As a follow up to my last blog post on 5 tips for building your startup’s financial plan, here are 3 simple slide examples you could use in an initial investor meeting – when it’s absolutely key to nail the financial overview (while the excel backup can be saved for due diligence down the road).
* Please note that the figures in the example slides below are “dummy numbers” (inserted as a demo only)
1) TAM Slide
On the left-hand side of the slide, show the bottoms-up analysis of your TAM or revenue potential under each bucket (=Price x Quantity); larger buckets represent TAM expansions, i.e. either entering new markets or geographies (the Q side of the equation) or a robust tech roadmap allowing upselling which expands the P side of the equation
On the right-hand side of the slide, show the tops-down approach to TAM, i.e. the absolute size and growth profile; try to note segment growth too as this could tell a different story
Source: It’s important to use and footnote a credible source so you can adequately defend your numbers
2) Financial Plan
The financial overview slide needs to be at a high level, clean, rounded to one decimal place (max) and showing in $mm (or $000 as appropriate); it can be annual or quarterly – depending on the fundraising horizon
Choose 2-3 KPIs that you run YOUR business by and show them at the top; make sure you answer the questions “what am I monitoring daily” and “how is success defined” if you are not sure which ones to include
Revenue: You can break this into segments if it helps to tell a story, e.g. recurring revenue vs. professional services/maintenance or different product lines etc.
Opex: Break down the opex into R&D, S&M, G&A and use the “comments” column to add qualitative rationale or considerations
Net cash burn: This answers the question “what is the pace of burn and how long would the investment last”
# of employees – typically one of the largest cost buckets, it needs to drive the opex above and be realistic in terms of hiring pace
At the bottom, you might want to consider adding other key stats.
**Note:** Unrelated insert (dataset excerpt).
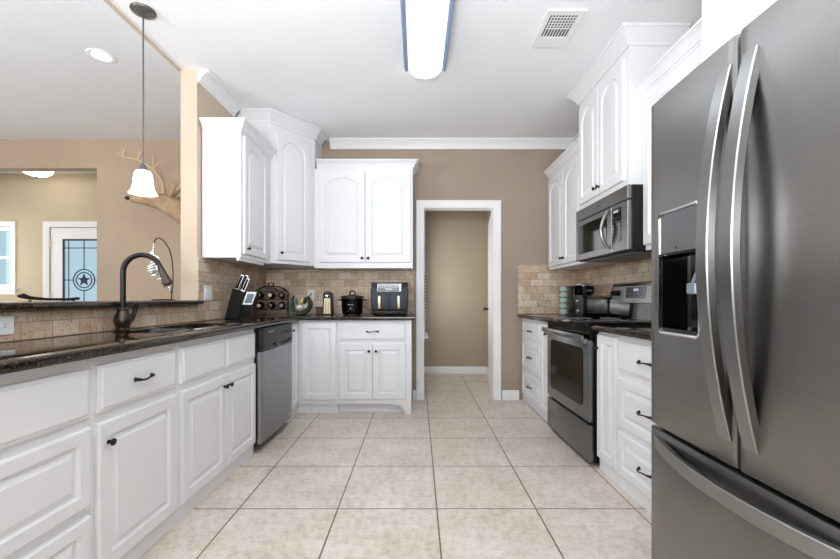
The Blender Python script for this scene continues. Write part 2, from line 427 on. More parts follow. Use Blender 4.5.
# doorway casing (one piece) and jamb
cas = [(0.0, .011), (0.0, .004), (.004, 0), (.012, .002), (.03, .0), (.052, .007), (.06, .009), (.06, .018)]
def casing(name, x0, x1, ztop, y, w=0.075, t=0.02):
    # profile across the width swept as mitred frame in the x-z plane; inner edge at x0/x1/ztop
    prof = [(0, t*.45), (w*.12, t*.6), (w*.5, t*.7), (w*.7, t), (w*.95, t), (w, t*.8), (w, 0), (0, 0)]
    loops = []
    for (px, pz, dx, dz) in ((x0, 0.0, -1, 0), (x0, ztop, -1, 1), (x1, ztop, 1, 1), (x1, 0.0, 1, 0)):
        loops.append([(px+dx*o, y-d, pz+dz*o) for o, d in prof])
    return struct(MB().rings(loops).build(name, 'trim_white'))
casing('trim_4', DX0, DX1, DZ, YW-.001, 0.08)
struct(MB().prism([(DX0, 0), (DX0, DZ), (DX1, DZ), (DX1, 0), (DX1-.004, 0), (DX1-.004, DZ-.004), (DX0+.004, DZ-.004), (DX0+.004, 0)], YW+.0, YW+.121, 'y').build('trim_5', 'trim_white', smooth=0))
casing('trim_6', EDX0-.005, EDX1+.005, 2.055, YE-.001, 0.075)
# backsplashes
T = 0.008
struct(MB().box(XL, XL+T, 2.954, YW-T-.001, 0.916, 1.388).build('backsplash_left', 'travertine_y', smooth=0))
struct(MB().box(XL, -0.045, YW-T, YW-.0005, 0.916, 1.388).build('backsplash_far', 'travertine_x', smooth=0))
struct(MB().prism([(1.075, .916), (XR-T-.001, .916), (XR-T-.001, 1.378), (1.383, 1.378), (1.383, 1.437), (1.075, 1.437)], YW-T, YW-.0005, 'y').build('backsplash_far_right', 'travertine_x', smooth=0))
struct(MB().box(XR-T, XR-.0005, 1.6, YW-T-.001, 0.916, 1.388).build('backsplash_right', 'travertine_y', smooth=0))
struct(MB().box(XL, XL+T, -0.4, 2.953, 0.916, 1.041).build('backsplash_half', 'travertine_y', smooth=0))
# raised bar ledge
lg = MB().prism([(-1.555, -0.4), (-1.555, 2.93), (-1.60, 2.951), (-2.02, 2.951), (-2.02, -0.4)], 1.043, 1.071, 'z', bev=0.009, seg=3).build('bar_ledge', 'granite')
tag(lg, 'long raised granite bar ledge on the half wall behind the sink', 'bar ledge')

# ------------------------------------------------------------------ cabinet parts (local: x along, y into the wall, z up; front at y=0)
def panel_loop(x0, x1, z0, z1, ins, y, rise, n=12):
    a, b, c, d = x0+ins, x1-ins, z0+ins, z1-ins
    pts = [(a, y, c), (b, y, c)]
    if rise <= 0:
        for i in range(n+1): pts.append((b+(a-b)*i/n, y, d))
    else:
        # eyebrow arch inside the frame: springs from small shoulders
        zt = d; hw_ = abs(b-a)/2; rise = min(rise, hw_*.92); RR = (hw_*hw_+rise*rise)/(2*rise)
        for i in range(n+1):
            t = i/n; xx = b+(a-b)*t
            u = (2*t-1); pts.append((xx, y, zt-rise+math.sqrt(max(0, RR*RR-(u*hw_)**2))-(RR-rise)))
    return pts
def raised_door(x0, x1, z0, z1, arch=0, stile=0.052, t=0.019):
    L = [panel_loop(x0, x1, z0, z1, 0, t, 0), panel_loop(x0, x1, z0, z1, 0, 0.005, 0), panel_loop(x0, x1, z0, z1, 0.002, 0.002, 0), panel_loop(x0, x1, z0, z1, 0.006, 0, 0)]
    L += [panel_loop(x0, x1, z0, z1, stile, 0, arch), panel_loop(x0, x1, z0, z1, stile+.001, 0.004, arch*.99),
          panel_loop(x0, x1, z0, z1, stile+.006, 0.012, arch*.97), panel_loop(x0, x1, z0, z1, stile+.013, 0.0135, arch*.94),
          panel_loop(x0, x1, z0, z1, stile+.032, 0.0055, arch*.87), panel_loop(x0, x1, z0, z1, stile+.033, 0.002, arch*.865), panel_loop(x0, x1, z0, z1, stile+.036, 0.0012, arch*.85)]
    return MB().rings(L)
def slab_front(x0, x1, z0, z1, t=0.019):
    L = [panel_loop(x0, x1, z0, z1, i, y, 0) for i, y in ((0, t), (0, .009), (.003, .006), (.012, .005), (.014, .0015), (.018, 0))]
    return MB().rings(L)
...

Examples I have seen include % revenue breakdown by geography, product mix, target customers (b2b, b2c), etc.
Have a detailed Excel backup that can be used for follow up meeting(s) or offline review; it should also include a monthly breakdown
3) Unit Economics
This is a simple slide that shows you are building a sustainable business that can scale effectively
The slide essentially takes the lifetime gross profit from a customer and divides it by the cost it takes to find and onboard a new customer; if the ratio is 3x+, you are on the right track
Definitions relating to this slide can vary though (refer to the slide for the common definitions for each component), e.g. some versions might take into account discounting or time value of money. The calculation above, however, should provide a solid foundation for unit economics discussion
If each customer requires capex investment (e.g. a rack in a data center), you would typically add it to the denominator together with the CAC
Thanks for all the great feedback on the prior post on building your startup’s financial plan.